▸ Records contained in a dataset
***
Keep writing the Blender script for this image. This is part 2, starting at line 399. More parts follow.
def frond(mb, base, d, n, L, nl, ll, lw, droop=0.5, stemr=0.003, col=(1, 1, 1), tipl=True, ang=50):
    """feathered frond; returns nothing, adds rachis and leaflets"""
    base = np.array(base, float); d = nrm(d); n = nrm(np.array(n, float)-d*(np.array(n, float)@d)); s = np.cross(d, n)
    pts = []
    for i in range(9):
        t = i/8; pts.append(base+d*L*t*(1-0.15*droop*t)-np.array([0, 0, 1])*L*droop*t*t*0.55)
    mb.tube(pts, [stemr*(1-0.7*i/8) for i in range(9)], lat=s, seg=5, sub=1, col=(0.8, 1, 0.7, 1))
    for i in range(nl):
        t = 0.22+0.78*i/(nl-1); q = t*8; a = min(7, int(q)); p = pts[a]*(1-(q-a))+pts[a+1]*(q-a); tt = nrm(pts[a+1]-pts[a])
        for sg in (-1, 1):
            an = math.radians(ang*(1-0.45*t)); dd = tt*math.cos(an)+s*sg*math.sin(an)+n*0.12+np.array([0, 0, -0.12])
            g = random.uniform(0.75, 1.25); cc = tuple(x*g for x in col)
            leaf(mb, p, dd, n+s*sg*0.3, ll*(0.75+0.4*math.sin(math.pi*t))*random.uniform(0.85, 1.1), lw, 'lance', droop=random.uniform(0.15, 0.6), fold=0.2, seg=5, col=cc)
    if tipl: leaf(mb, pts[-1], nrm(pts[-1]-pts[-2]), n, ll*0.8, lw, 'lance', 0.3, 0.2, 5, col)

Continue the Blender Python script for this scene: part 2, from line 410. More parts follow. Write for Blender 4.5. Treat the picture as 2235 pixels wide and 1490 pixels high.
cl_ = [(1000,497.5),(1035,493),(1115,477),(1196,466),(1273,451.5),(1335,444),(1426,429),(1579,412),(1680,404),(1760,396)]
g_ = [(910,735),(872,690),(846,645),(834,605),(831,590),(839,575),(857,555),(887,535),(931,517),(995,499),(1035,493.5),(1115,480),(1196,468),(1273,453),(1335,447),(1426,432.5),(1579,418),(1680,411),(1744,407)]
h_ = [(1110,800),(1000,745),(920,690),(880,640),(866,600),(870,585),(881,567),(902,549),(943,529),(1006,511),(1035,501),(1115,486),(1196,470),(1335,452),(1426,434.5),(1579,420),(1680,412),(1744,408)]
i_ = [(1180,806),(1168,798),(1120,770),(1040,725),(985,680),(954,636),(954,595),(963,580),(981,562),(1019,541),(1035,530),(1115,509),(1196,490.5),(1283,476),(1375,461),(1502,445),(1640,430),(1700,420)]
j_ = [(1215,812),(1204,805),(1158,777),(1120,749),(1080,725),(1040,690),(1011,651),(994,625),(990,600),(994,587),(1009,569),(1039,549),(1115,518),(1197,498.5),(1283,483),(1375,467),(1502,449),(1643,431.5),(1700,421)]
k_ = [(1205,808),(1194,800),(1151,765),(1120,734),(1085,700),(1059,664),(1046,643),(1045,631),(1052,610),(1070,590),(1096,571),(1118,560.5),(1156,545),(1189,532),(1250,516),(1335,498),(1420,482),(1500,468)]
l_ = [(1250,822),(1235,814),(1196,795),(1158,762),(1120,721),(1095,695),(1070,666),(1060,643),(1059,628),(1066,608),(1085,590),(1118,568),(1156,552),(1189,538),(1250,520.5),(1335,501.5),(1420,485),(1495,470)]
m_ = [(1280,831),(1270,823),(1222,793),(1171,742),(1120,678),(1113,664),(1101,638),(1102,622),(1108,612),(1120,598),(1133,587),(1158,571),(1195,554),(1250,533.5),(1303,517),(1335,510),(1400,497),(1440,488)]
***
▸ Exercise task
Repeat all entries. Match them exactly.

▸ Task solution
Keep writing the Blender script for this image. This is part 2, starting at line 399. More parts follow.
def frond(mb, base, d, n, L, nl, ll, lw, droop=0.5, stemr=0.003, col=(1, 1, 1), tipl=True, ang=50):
    """feathered frond; returns nothing, adds rachis and leaflets"""
    base = np.array(base, float); d = nrm(d); n = nrm(np.array(n, float)-d*(np.array(n, float)@d)); s = np.cross(d, n)
    pts = []
    for i in range(9):
        t = i/8; pts.append(base+d*L*t*(1-0.15*droop*t)-np.array([0, 0, 1])*L*droop*t*t*0.55)
    mb.tube(pts, [stemr*(1-0.7*i/8) for i in range(9)], lat=s, seg=5, sub=1, col=(0.8, 1, 0.7, 1))
    for i in range(nl):
        t = 0.22+0.78*i/(nl-1); q = t*8; a = min(7, int(q)); p = pts[a]*(1-(q-a))+pts[a+1]*(q-a); tt = nrm(pts[a+1]-pts[a])
        for sg in (-1, 1):
            an = math.radians(ang*(1-0.45*t)); dd = tt*math.cos(an)+s*sg*math.sin(an)+n*0.12+np.array([0, 0, -0.12])
            g = random.uniform(0.75, 1.25); cc = tuple(x*g for x in col)
            leaf(mb, p, dd, n+s*sg*0.3, ll*(0.75+0.4*math.sin(math.pi*t))*random.uniform(0.85, 1.1), lw, 'lance', droop=random.uniform(0.15, 0.6), fold=0.2, seg=5, col=cc)
    if tipl: leaf(mb, pts[-1], nrm(pts[-1]-pts[-2]), n, ll*0.8, lw, 'lance', 0.3, 0.2, 5, col)

Continue the Blender Python script for this scene: part 2, from line 410. More parts follow. Write for Blender 4.5. Treat the picture as 2235 pixels wide and 1490 pixels high.
cl_ = [(1000,497.5),(1035,493),(1115,477),(1196,466),(1273,451.5),(1335,444),(1426,429),(1579,412),(1680,404),(1760,396)]
g_ = [(910,735),(872,690),(846,645),(834,605),(831,590),(839,575),(857,555),(887,535),(931,517),(995,499),(1035,493.5),(1115,480),(1196,468),(1273,453),(1335,447),(1426,432.5),(1579,418),(1680,411),(1744,407)]
h_ = [(1110,800),(1000,745),(920,690),(880,640),(866,600),(870,585),(881,567),(902,549),(943,529),(1006,511),(1035,501),(1115,486),(1196,470),(1335,452),(1426,434.5),(1579,420),(1680,412),(1744,408)]
i_ = [(1180,806),(1168,798),(1120,770),(1040,725),(985,680),(954,636),(954,595),(963,580),(981,562),(1019,541),(1035,530),(1115,509),(1196,490.5),(1283,476),(1375,461),(1502,445),(1640,430),(1700,420)]
j_ = [(1215,812),(1204,805),(1158,777),(1120,749),(1080,725),(1040,690),(1011,651),(994,625),(990,600),(994,587),(1009,569),(1039,549),(1115,518),(1197,498.5),(1283,483),(1375,467),(1502,449),(1643,431.5),(1700,421)]
k_ = [(1205,808),(1194,800),(1151,765),(1120,734),(1085,700),(1059,664),(1046,643),(1045,631),(1052,610),(1070,590),(1096,571),(1118,560.5),(1156,545),(1189,532),(1250,516),(1335,498),(1420,482),(1500,468)]
l_ = [(1250,822),(1235,814),(1196,795),(1158,762),(1120,721),(1095,695),(1070,666),(1060,643),(1059,628),(1066,608),(1085,590),(1118,568),(1156,552),(1189,538),(1250,520.5),(1335,501.5),(1420,485),(1495,470)]
m_ = [(1280,831),(1270,823),(1222,793),(1171,742),(1120,678),(1113,664),(1101,638),(1102,622),(1108,612),(1120,598),(1133,587),(1158,571),(1195,554),(1250,533.5),(1303,517),(1335,510),(1400,497),(1440,488)]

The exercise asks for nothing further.